To ease crowding on its shelves on Capitol Hill, the Library of Congress plans to open part of a huge storage center at Fort Meade today -- a facility that eventually will hold more than a million books.

The national library's first climate-controlled storage module is an oddly shaped structure that has irked environmentalists and nearby residents. But, officials say, it will provide much-needed relief for the library's main building, where many books sit on the floor because little shelf space remains.

"We're certainly pleased to be moving forward on it," Library of Congress spokeswoman Helen Dalrymple said.

As the nation's repository for all copyrighted materials, the library takes in about 7,000 documents a day.
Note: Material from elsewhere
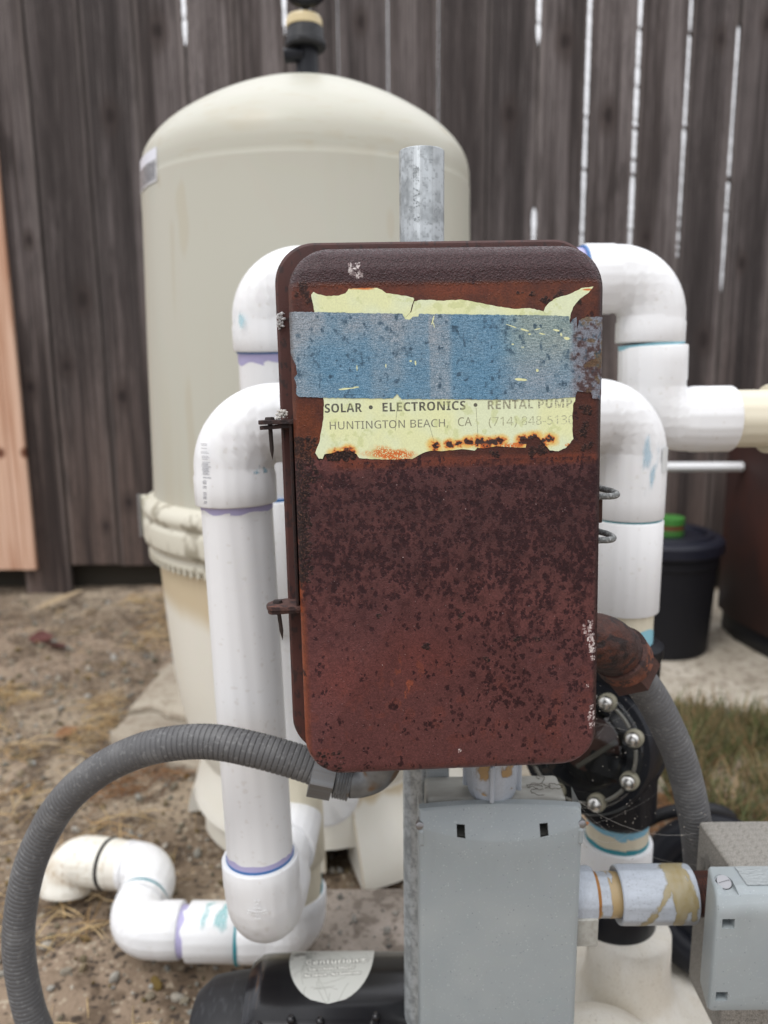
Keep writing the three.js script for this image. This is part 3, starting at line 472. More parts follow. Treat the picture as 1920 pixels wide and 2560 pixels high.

It houses 18.6 million items, according to fiscal year 2001 statistics.

The 8,500-square-foot storage module is one of 13 that the Architect of the Capitol -- the real estate arm of Congress -- has planned for its 100-acre parcel at Fort Meade. It's part of a 50-year project to move part of the library's overflowing collection into high-density, climate-controlled storage, something the library couldn't build at its Capitol Hill site.

Because the overflow is so severe, library officials said, they'll begin transporting 2,500 books and bound periodicals a day to the storage module over the next 2 1/2 years. Until now, the library has been storing its overflow collection at rented warehouses in Suitland and Landover, and at Wright-Patterson Air Force Base in Dayton.

Library officials expect delivery drivers to make runs between Fort Meade and Capitol Hill twice daily to retrieve books, so that library patrons won't have to wait more than a day for their requests to be filled.

The temperature at the module will remain at 50 degrees with 30 percent humidity year-round -- ideal conditions for storing books and bound periodicals, according to Bruce Arthur, head of the AOC's architecture division. Arthur studied a similar climate-controlled module at Harvard University before construction began at Fort Meade.

Fort Meade spokeswoman Cynthia Lyles-Quinn said the base welcomes the library and will invite its staff to tenant events. Though the base has been a closed post since August last year, Lyles-Quinn said the library's drivers will become registered like all other tenant contractors and won't have difficulty getting on post.

"We don't foresee any problems ... ," she said. "It will be nice to have a new partner."

But the library's arrival has not been without critics.

Several government agencies, including the National Security Agency and the Environmental Protection Agency, are tenants at Fort Meade. But the Architect of the Capitol is not a tenant; it owns the 100-acre parcel on which it is building, because of a law passed in 1993 requiring the Army to give up the land.

When soldiers and nearby residents spotted the storage module along Route 32 in Odenton, many wondered who was constructing the building that some referred to as a "high-tech bombshell." They were surprised to learn that it was not the Army but the AOC, known for beautiful renovations at the U.S. Capitol and the Library of Congress' Jefferson Building.

"It doesn't add anything to the community," said Harry Sinclair Jr., president of the Greater Odenton Improvement Association. "If you're going to put up something that ugly, put it up where no one can see it."

Environmental activists also cried foul. Although Fort Meade is on the EPA's Superfund list of the nation's most hazardous sites, the agency has no jurisdiction over the AOC parcel.

Fort Meade environmental officials said communication with the AOC has improved.

"They were doing things before without letting anyone in the office know," said Robert Stroud, the EPA's remedial project manager. "But they're in touch with us now."